L'arca olearia
Il gioco delle tre carte col Piano olivicolo nazionale
I progetti degli anni passati, al massimo, sono rimasti su carta. Materia da campagna elettorale, finanziata con qualche spicciolo. La crisi dell'olio di oliva di quest'anno ha riacceso il dibattito. 90 milioni in tre anni sono pochi ma buoni. Ma arriveranno davvero?
10 aprile 2015 | Alberto Grimelli
Una mozione prima, una risoluzione oggi.
Era il luglio 2014 quando Colomba Mongiello presentò la mozione “Iniziative urgenti per avviare un piano per il rilancio, il rafforzamento e lo sviluppo dell'olivicoltura nazionale (piano olivicolo nazionale)” agli atti della Camera dei Deputati come 1-00556.
La mozione, firmata da 70 deputati, fu ritenuta dal governo superata quando il Ministro Maurizio Martina decise di convocare un tavolo urgente del settore, con tutti gli operatori, per la fine di gennaio 2015, annunciando misure per il settore.
Il risultato di quella riunione, come successivamente dichiarato dal Vice Ministro Olivero in risposta a un'interrogazione parlamentare, è stato lo stanziamento per il comparto olivicolo, di concerto con le Regioni, di 70 milioni di euro all’anno dei fondi europei dedicati al sostegno accoppiato in sede di attuazione nazionale della nuova politica agricola comune fino al 2020.

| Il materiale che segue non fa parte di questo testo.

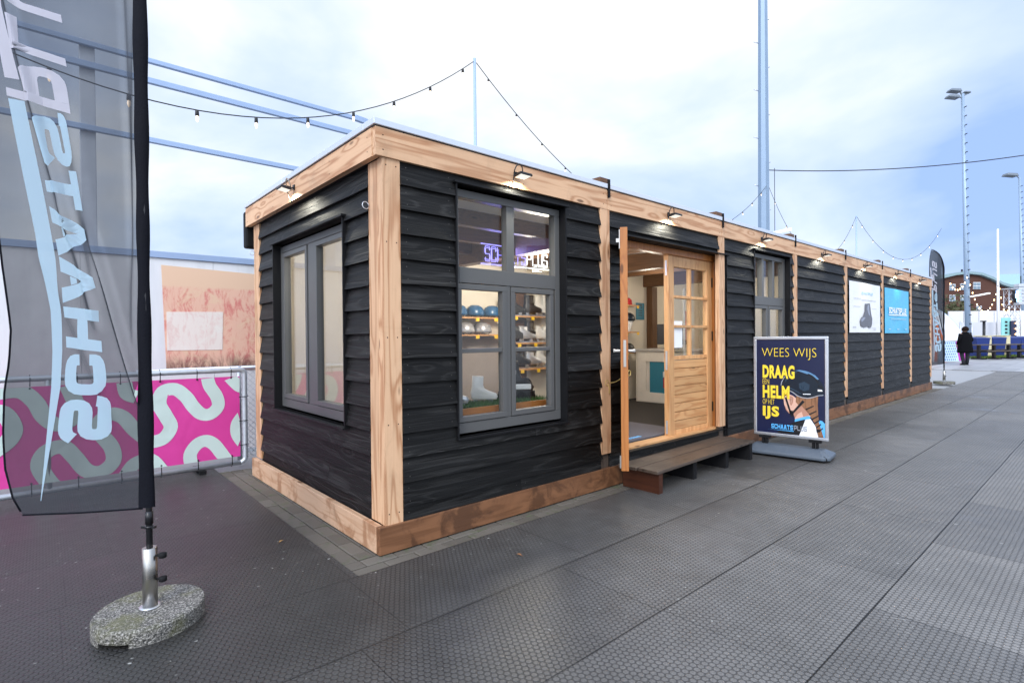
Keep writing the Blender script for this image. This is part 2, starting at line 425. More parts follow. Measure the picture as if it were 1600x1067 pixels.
def granite():
    t = NT('speckled_granite'); v = t.obj()
    a = t.noise(v, 130, 2, .7); b = t.noise(v, 70, 3, .7); al = t.noise(v, 7, 4, .6)
    c = t.ramp(a, [(.38, (.02, .02, .02)), (.47, (.10, .095, .085)), (.56, (.19, .18, .16)), (.66, (.42, .40, .37))])
    c = t.mix(t.m('MULTIPLY', t.ss(al, .45, .7), .6), c, (.11, .11, .035))
    t.bsdf(c, .7, 0, t.bump(b, .3, .003)); return t.mat
MAT['granite'] = granite()
def hoarding_mat():
    t = NT('white_hoarding'); v = t.obj()
    f = t.noise(t.vm('MULTIPLY', v, (3, 3, .5)), 1.5, 5, .6)
    c = t.mix(t.ss(f, .4, .8), (.74, .75, .76), (.62, .63, .64)); t.bsdf(c, .6); return t.mat
MAT['hoarding'] = hoarding_mat()
def peach_mat(col, red, grime):
    t = NT('faded_poster'); v = t.obj(); sp = t.n('SeparateXYZ'); t.L.new(v, sp.inputs[0]); z = sp.outputs[2]
    str_ = t.noise(t.vm('MULTIPLY', v, (5, 5, 1.7)), 2.2, 7, .78, .8)
    sm = t.noise(v, 3.2, 6, .7, .5)
    band = t.m('MULTIPLY', t.ss(z, .97, .92), t.ss(sm, .36, .5))
    c = t.mix(t.m('MULTIPLY', t.m('MULTIPLY', t.ss(str_, .47, .62), band), red), col, (.60, .12, .10))
    c = t.mix(t.m('MULTIPLY', band, red*.38), c, (.80, .40, .33))
    g = t.m('MULTIPLY', t.ss(z, .22, .02), t.ss(str_, .35, .6))
    c = t.mix(t.m('MULTIPLY', g, grime), c, (.08, .06, .045)); t.bsdf(c, .6); return t.mat
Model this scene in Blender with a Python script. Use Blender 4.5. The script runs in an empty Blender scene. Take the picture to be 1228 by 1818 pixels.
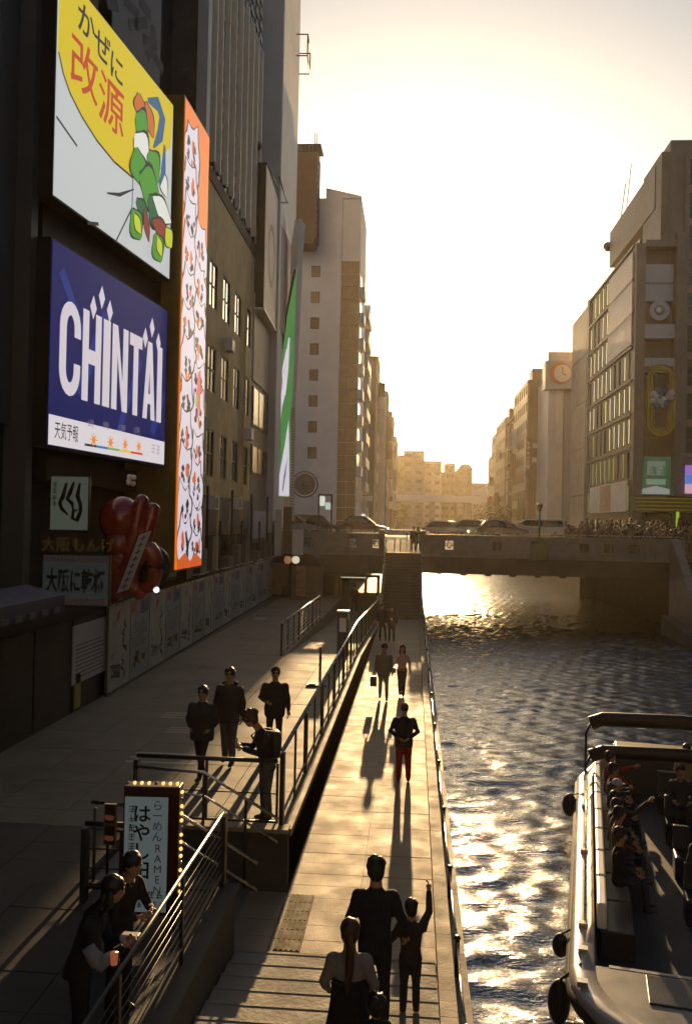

Tali fondi, tuttavia, dovranno rispondere alle rigide regole europee e non potranno essere destinati alla misura più urgente per il comparto olivicolo nazionale: la razionalizzazione degli oliveti esistenti, il loro ammodernamento e la messa a dimora di nuovi olivi per incrementare la produzione di olio di oliva italiano.
Misure che potrebbero essere finanziate attraverso i Piani di Sviluppo Rurale regionali, lasciando però a ciascuna istituzione locale criteri e linee di indirizzo strategico, col rischio di perdere la visione complessiva del settore.
Tutte considerazioni alla base della nuova iniziativa parlamentare, sempre a prima firma di Colomba Mongiello, che, attraverso una risoluzione (7-00625) in discussione alla Commissione agricoltura della Camera vorrebbe impegnare il governo “ad intraprendere le opportune iniziative, possibilmente anche a carattere d'urgenza, affinché si attui un piano per il rilancio, il rafforzamento e lo sviluppo dell'olivicoltura nazionale (piano olivicolo nazionale), allo scopo seguendo un procedimento normativo, amministrativo ed operativo, analogo a quello attuato ai sensi della legge 2 dicembre 1998, n. 423, come meglio indicato in premessa, valutando in tale ambito, la possibilità di individuare ed autorizzare una congrua somma di spesa, se del caso da associare all'istituzione di un fondo di rotazione per gli investimenti, il cui importo sia non inferiore a 90 milioni di euro da ripartire nell'arco di un triennio.”
Utilizzando quindi le stesse modalità e gli stessi mezzi attuati ai tempi della crisi agrumicola, si vorrebbero favorire gli investimenti nell'olivicoltura italiana.
Ipotizzando di destinare tutta la somma richiesta al governo a nuovi oliveti, attraverso un finanziamento a fondo perduto di 3000 euro per ettaro, pari a circa il 30% dei costi per l'impianto, si potrebbero mettere a coltura circa 30 mila ettari, incrementando realisticamente la produzione italiana di 30-40 mila tonnellate all'anno.
Nel corso dell'audizione parlamentare delle organizzazioni dei produttori sono anche stati suggerite iniziative legislative senza oneri per lo stato per aumentare la produzione nazionale. Aifo ha, per esempio, chiesto che il provvedimento Terre Vive, di concessione e/o vendita dei terreni demaniali a giovani agricoltori, venga esteso anche a consorzi o cooperative di imprenditori olivicoli-oleari che si impegnino a impiantare e mantenere nuovi oliveti.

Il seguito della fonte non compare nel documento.